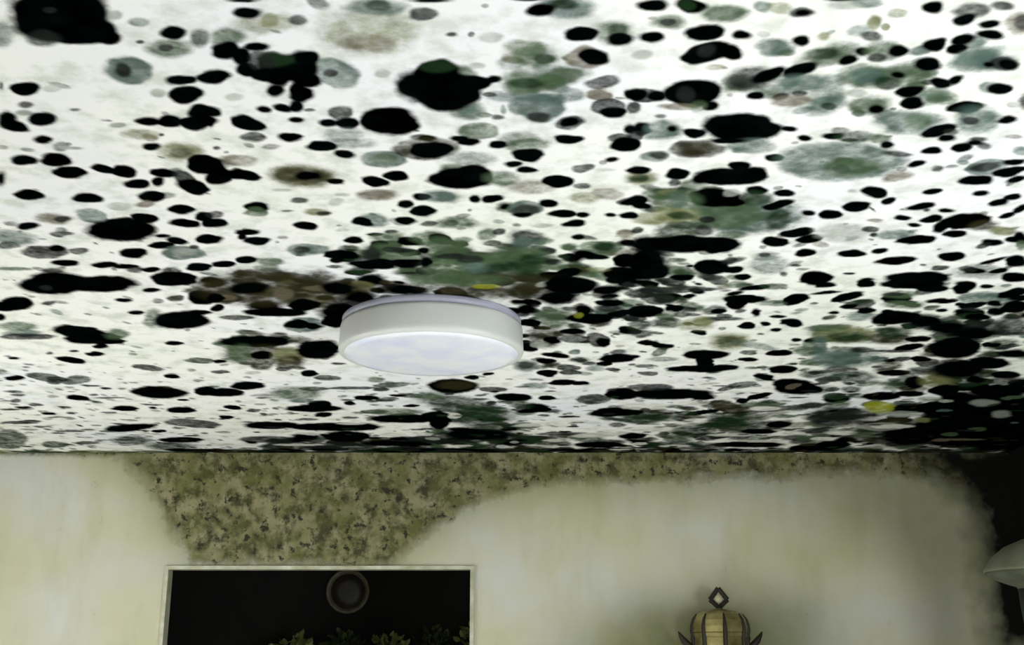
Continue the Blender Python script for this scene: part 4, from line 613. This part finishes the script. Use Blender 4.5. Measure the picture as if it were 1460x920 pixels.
def window(name, P, wdt, hgt, alongx):
    o = bpy.data.objects.new(name, None); C.objects.link(o); o.location = P; tag(o, kind='structure')
    k = MB()
    def bar(u0, u1, z0, z1):
        if alongx: k.box((u0, -.03, z0), (u1, .03, z1))
        else: k.box((-.03, u0, z0), (.03, u1, z1))
    t = .05
    bar(0, wdt, 0, t); bar(0, wdt, hgt-t, hgt); bar(0, t, t, hgt-t); bar(wdt-t, wdt, t, hgt-t); bar(wdt/2-.02, wdt/2+.02, t, hgt-t)
    k.build('window_frame', white, o)
    g, nt, b = mat('window_glass', (.95,.97,1), .02); b.inputs['Transmission Weight'].default_value = 1
    k = MB()
    if alongx: k.box((t, -.004, t), (wdt-t, .004, hgt-t))
    else: k.box((-.004, t, t), (.004, wdt-t, hgt-t))
    k.build('pane', g, o)
window('window_1', (XR+.06, WY0, WZ0), WY1-WY0, WZ1-WZ0, False)
window('window_3', (XL-.06, LY0, LZ0), LY1-LY0, LZ1-LZ0, False)  # unseen window made up to go with the left fill
window('window_2', (RX0, YB-.06, RZ0), RX1-RX0, RZ1-RZ0, True)  # opening invented for the rear fill, out of view

# slim white casing round the doorway
k = MB(); t = .011
k.box((OX0-t, YF-.012, 0), (OX0+.004, YF+.055, OZ+t)); k.box((OX1-.004, YF-.012, 0), (OX1+t, YF+.055, OZ+t)); k.box((OX0+.004, YF-.012, OZ-.004), (OX1-.004, YF+.055, OZ+t))
casing = vary('door_casing_paint', lin((206,206,190)), lin((150,152,112)), 12, .5, b_=.02)
tag(k.build('trim_1', casing), kind='structure')

# ---------------------------------------------------------------- dark room behind the doorway
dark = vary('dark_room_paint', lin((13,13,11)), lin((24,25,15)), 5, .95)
HY = 6.7
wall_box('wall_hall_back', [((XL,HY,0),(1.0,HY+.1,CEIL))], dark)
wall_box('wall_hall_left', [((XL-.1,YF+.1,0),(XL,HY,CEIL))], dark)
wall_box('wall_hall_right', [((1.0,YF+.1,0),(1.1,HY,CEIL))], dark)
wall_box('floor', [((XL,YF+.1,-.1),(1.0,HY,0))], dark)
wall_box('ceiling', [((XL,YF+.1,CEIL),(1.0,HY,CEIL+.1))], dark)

# round wall plate seen through the doorway
t = thing('wall_plate', (-.925, HY-.001, 2.004), 'round plate with a dull pale rim hanging on the dark wall beyond the doorway', 'plate')
k = MB(); k.lathe([(.095,-.004),(.100,-.02),(.118,-.028),(.124,-.022),(.120,-.002),(.095,0)], 64, 'y'); k.build('rim', vary('dull_plate_rim', lin((112,108,84)), lin((80,76,54)), 20, .5), t, True)
k = MB(); k.lathe([(.0005,-.012),(.05,-.011),(.096,-.008),(.096,-.001),(.0005,-.001)], 64, 'y'); k.build('plate_well', vary('brown_plate_glaze', lin((56,50,36)), lin((26,24,16)), 14, .5), t, True)

# tall cabinet in the dark room with leafy plants along its top
wood = vary('dark_cabinet_wood', lin((38,32,22)), lin((24,20,14)), 6, .6)
t = thing('cabinet', (-.66, 6.45, 0), 'tall dark wooden cabinet under the row of plants in the unlit room beyond the doorway', 'cabinet')
k = MB(); k.box((-.62,-.2,0),(.62,.2,1.50)); k.box((-.64,-.22,1.50),(.64,.21,1.53)); k.build('body', wood, t)
for sx in (-.61, .005):
    k = MB(); k.box((sx,-.222,.08),(sx+.6,-.2,1.46)); k.box((sx+.06,-.228,.14),(sx+.54,-.221,1.40)); d = k.build('door', wood, t)
    k = MB(); hx = sx+(.57 if sx < -.3 else .03); k.tube([(hx,-.222,.8),(hx,-.25,.82),(hx,-.25,.92),(hx,-.222,.94)], [.006]*4, 8); k.build('handle', vary('dull_brass', lin((120,104,60)), lin((80,70,40)), 20, .4, 1), d, True)
leafm = [vary('dim_olive_leaf', lin((66,78,34)), lin((40,54,20)), 10, .6), vary('pale_leaf', lin((150,158,96)), lin((96,112,52)), 10, .6)]
potm = vary('clay_pot', lin((92,60,44)), lin((70,46,34)), 10, .8)
def plant(x, y, z, seed, hgt, spread, label, n=70):
    r = random.Random(seed)
    t = thing('potted_plant', (x, y, z), label, 'plant', 'plants on the cabinet in the dark room')
    k = MB(); k.lathe([(.045,0),(.062,.09),(.068,.092),(.068,.11),(.058,.11),(.055,.095),(.001,.092)], 24); k.build('pot', potm, t, True)
    st = MB(); lf = MB()
    for i in range(n):
        a = r.uniform(0, 6.283); q = r.uniform(.15, 1)*spread; h = .10+hgt*r.uniform(.25, 1)*(1-.35*(q/spread)**2)
        p = Vector((q*math.cos(a), q*math.sin(a)*.6, h))
        if i % 3 == 0: st.tube([(0,0,.09), (p.x*.4, p.y*.4, h*.7), tuple(p)], [.003,.002,.0012], 5)
        L = r.uniform(.028, .055); W = L*.36
        d = Vector((math.cos(a)*r.uniform(.3, 1), math.sin(a)*.5, r.uniform(-.4, .8))).normalized()
        s_ = d.cross(Vector((r.uniform(-.3,.3), -.6, .8))).normalized(); nrm = d.cross(s_)
        lf.add([p, p+d*L*.35+s_*W+nrm*.004, p+d*L*.35-s_*W+nrm*.004, p+d*L*.75+s_*W*.7, p+d*L*.75-s_*W*.7, p+d*L-nrm*.006], [(0,1,2),(1,3,4,2),(3,5,4)])
    st.build('stem', leafm[0], t); lf.build('foliage', leafm[seed % 2], t, True)
for i, (x, hg, sp, lb) in enumerate([
        (-1.18, .13, .09, 'small leafy plant on the dark cabinet, farthest left of the row'),
        (-.90, .15, .09, 'paler leafy plant on the dark cabinet below the round wall plate'),
        (-.665, .14, .09, 'low bushy olive plant on the middle of the dark cabinet'),
        (-.43, .17, .09, 'pale bushy plant near the right end of the dark cabinet'),
        (-.19, .20, .09, 'taller leafy plant on the dark cabinet beside the right door jamb')]):
    plant(x, 6.42, 1.53, i+1, hg, sp, lb)

# ---------------------------------------------------------------- round ceiling lamp
LX, LY = -.212, 2.945
t = thing('ceiling_lamp', (LX, LY, CEIL), 'round white drum ceiling lamp, unlit, fixed among the black mould spots', 'ceiling lamp')
k = MB(); k.lathe([(.232,0),(.236,-.004),(.236,-.017),(.226,-.021)], 96); k.build('mounting_plate', vary('grey_plate_enamel', lin((176,176,192)), lin((158,158,176)), 10, .45, b_=.01), t, True)
k = MB(); k.lathe([(.226,-.019),(.238,-.0215),(.240,-.030),(.242,-.078),(.2425,-.086),(.240,-.092),(.232,-.0955),(.226,-.0955)], 96); k.build('rim', vary('rim_plastic', lin((216,218,216)), lin((208,210,206)), 6, .4, b_=.01), t, True)
def diffuser_mat():
    m, nt, b = mat('milky_diffuser', rough=.3); v = coord(nt); n = noise(nt, v, 11, 4)
    nt.links.new(ramp(nt, n, [(.3, lin((226,232,255))), (.6, lin((246,249,255)))]), b.inputs['Base Color']); return m
k = MB(); k.lathe([(.228,-.094),(.226,-.0975),(.205,-.1000),(.12,-.1035),(.0005,-.105)], 96); k.build('diffuser', diffuser_mat(), t, True)

# ---------------------------------------------------------------- brass wall lantern
brass = vary('aged_brass', lin((196,184,126)), lin((104,94,52)), 12, .4, .7)
dbrass = vary('tarnished_dark_brass', lin((40,31,18)), lin((24,18,10)), 14, .6, .2)
LPX, LPY = .845, 4.86
t = thing('wall_lantern', (LPX, LPY, 1.42), 'aged brass wall lantern with diamond finial and dark leaf scrolls on stained wall', 'lantern')
n8 = 8; rt = 0
k = MB(); k.lathe([(.090,0),(.108,.02),(.108,.30),(.112,.305),(.112,.318),(.106,.325)], n8, rot=rt); k.build('housing', brass, t)
k = MB(); k.lathe([(.114,.322),(.114,.345),(.108,.370),(.094,.392),(.068,.405),(.03,.411),(.014,.414),(.012,.418)], n8, rot=rt); k.build('dome', brass, t)
for i in range(n8):
    a = rt+2*math.pi*i/n8
    k = MB(); k.tube([(q*math.cos(a), q*math.sin(a), z) for q, z in ((.108,.02),(.110,.305),(.114,.33),(.113,.348),(.107,.372),(.093,.393))], [.009,.009,.009,.008,.006,.003], 6); k.build('corner_rib', dbrass, t)
k = MB(); k.lathe([(.012,.414),(.015,.420),(.011,.428)], 16)
# open diamond: a flat rhombic ring
for rotd in (0,):
    ring = [(0,.418),(.036,.450),(0,.496),(-.036,.450)]
    for i in range(4):
        (x0, z0), (x1, z1) = ring[i], ring[(i+1) % 4]
        k.tube([(x0*math.cos(rotd), x0*math.sin(rotd), z0), (x1*math.cos(rotd), x1*math.sin(rotd), z1)], [.0095,.0095], 8)
fin = k.build('finial', dbrass, t)
k = MB(); k.lathe([(.001,.436),(.012,.439),(.018,.447),(.019,.454),(.014,.465),(.006,.472),(.001,.475)], 20); k.build('bead', vary('pale_glass_bead', lin((196,190,160)), lin((170,164,130)), 30, .2), fin, True)
for sg in (-1, 1):
    k = MB(); k.tube([(sg*.09,.0,.06),(sg*.115,0,.14),(sg*.118,0,.22),(sg*.108,0,.30)], [.008,.009,.008,.005], 8)
    k.tube([(sg*.112,0,.265),(sg*.132,0,.272),(sg*.150,0,.290),(sg*.164,0,.312),(sg*.170,0,.324)], [.007,.014,.013,.007,.002], 8)
    k.tube([(sg*.105,0,.275),(sg*.112,0,.295),(sg*.113,0,.325)], [.006,.010,.002], 8)
    k.build('scroll_arm', dbrass, t, True)
k = MB(); k.lathe([(.06,.137),(.055,.120),(.02,.112)], 24, 'y', (0,0,.16)); k.box((-.02,.09,.12),(.02,.125,.2)); k.build('backplate', dbrass, t)

# ---------------------------------------------------------------- domed floor lamp at the right edge
t = thing('floor_lamp', (1.845, 4.05, 0), 'tall floor lamp with pale domed shade standing in the dark right corner', 'floor lamp')
shade = vary('pale_shade_fabric', lin((120,124,104)), lin((92,96,74)), 9, .8)
k = MB(); k.lathe([(.214,1.925),(.212,1.935),(.185,1.975),(.14,2.010),(.08,2.035),(.03,2.045),(.001,2.047)], 64); k.build('lamp_shade', shade, t, True)
k = MB(); k.lathe([(.213,1.928),(.19,1.905),(.14,1.885),(.11,1.875),(.105,1.86)], 64); k.build('shade_underside', vary('shade_lining', lin((92,96,78)), lin((64,68,52)), 9, .8), t, True)
k = MB(); k.lathe([(.03,.03),(.03,1.0),(.05,1.3),(.09,1.6),(.105,1.80),(.108,1.87)], 40); k.build('pole', vary('dark_lamp_body', lin((32,35,31)), lin((22,27,23)), 7, .9), t, True)
k = MB(); k.lathe([(.17,0),(.17,.018),(.15,.03),(.03,.035)], 48); k.build('base', vary('dark_lamp_base', lin((40,42,38)), lin((30,32,28)), 7, .7), t, True)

* * * * *

▸ What is required:
From the line with "wall_box('floor', [((XL,YF+.1,-.1),(1.0,HY,0))], dark)" through the line with "14, .5), t, True)", repeat every line exactly, both ends included, and nothing outside that range.

▸ Task output:
wall_box('floor', [((XL,YF+.1,-.1),(1.0,HY,0))], dark)
wall_box('ceiling', [((XL,YF+.1,CEIL),(1.0,HY,CEIL+.1))], dark)

# round wall plate seen through the doorway
t = thing('wall_plate', (-.925, HY-.001, 2.004), 'round plate with a dull pale rim hanging on the dark wall beyond the doorway', 'plate')
k = MB(); k.lathe([(.095,-.004),(.100,-.02),(.118,-.028),(.124,-.022),(.120,-.002),(.095,0)], 64, 'y'); k.build('rim', vary('dull_plate_rim', lin((112,108,84)), lin((80,76,54)), 20, .5), t, True)
k = MB(); k.lathe([(.0005,-.012),(.05,-.011),(.096,-.008),(.096,-.001),(.0005,-.001)], 64, 'y'); k.build('plate_well', vary('brown_plate_glaze', lin((56,50,36)), lin((26,24,16)), 14, .5), t, True)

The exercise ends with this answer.